A billboard badly done beyond all believable bounds


by  Dezmond Remington

I wish I could start this article with a funny anecdote about a billboard I once saw somewhere. I wish I could remember something about the giant ads on the side of the road that beg for your dollar with flaking stock photos of smiling people, content with their decisions to consume product X. That would make an incredible comparison to Cal Poly Humboldt’s website, but the problem is that they’re both too boring and too similar for it to even be clever. 

The fonts are huge. The slogans are worn and used. It’s completely uninformative, incredibly boring, and entirely useless. It’s a 2.5 second elevator pitch meant for the uninitiated, the outsiders. What’s the real difference between a beer ad featuring a picture of a frosty bottle 12 feet tall and a glamor shot of a redwood on campus? 

The website as it is designed now is simply the front-facing outlet for the administration’s constant hunger for more; more money, more students, more buildings, a Moloch filled with an evil lust. Very little is there for the current students, unless they figure out how to navigate its byzantine backrooms. Want an easy answer for when tuition is due? Good luck.
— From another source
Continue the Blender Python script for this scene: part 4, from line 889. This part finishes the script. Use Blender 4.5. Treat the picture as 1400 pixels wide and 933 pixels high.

How about some information about major requirements or how scholarships are processed? Have fun banging your head on your desk after searching relentlessly for an hour for an easy answer. How do I add a minor? Go fuck yourself. 

The answers to so many really important questions aren’t on the website at all, as I’ve found out too many times, but trapped in the heads of some advisor I didn’t even know I had or a luddite department chair with an allergy to answering emails. Instead of taking the time to make a well-linked, easy to use website with simple answers to common questions for students, the website is filled with factoids about platitudes such as how many alumni graduate with practical experience or how strong the campus community is. Who cares? Whoever designed the damned thing made it really easy to find information about energy-saving programs that have long since gone broke or their supposed commitment to “inclusive excellence,” but not crucial need-to-know things for, say, disabled students or people here on a WUE scholarship. 

If the website had simply always been this way, maybe there would be an excuse. Maybe it got grandfathered in, unable to face the challenges of a polytechnic with a lot of outside interest to the tune of over 20,000 applicants for this fall semester. However, it got redone this year, with brand-new typefaces and different photos, updated housing pages and a clearer “Purpose and Vision” page, whatever that means. Current students were not consulted on what they would have liked done with it outside of purely aesthetic choices, buried in a survey launched in one of dozens of official emails most students get. 

It’s sad. It would be so nice if it was completely redesigned, with actual input from students beyond simple feedback on logos designed by East Coast marketing firms. There should be a focus on making the important stuff people want to know very clear. The website should function beyond mere solicitation. I hope there’s a push to change that. Make the big paragraph on the homepage claiming to “help you find the answers” true.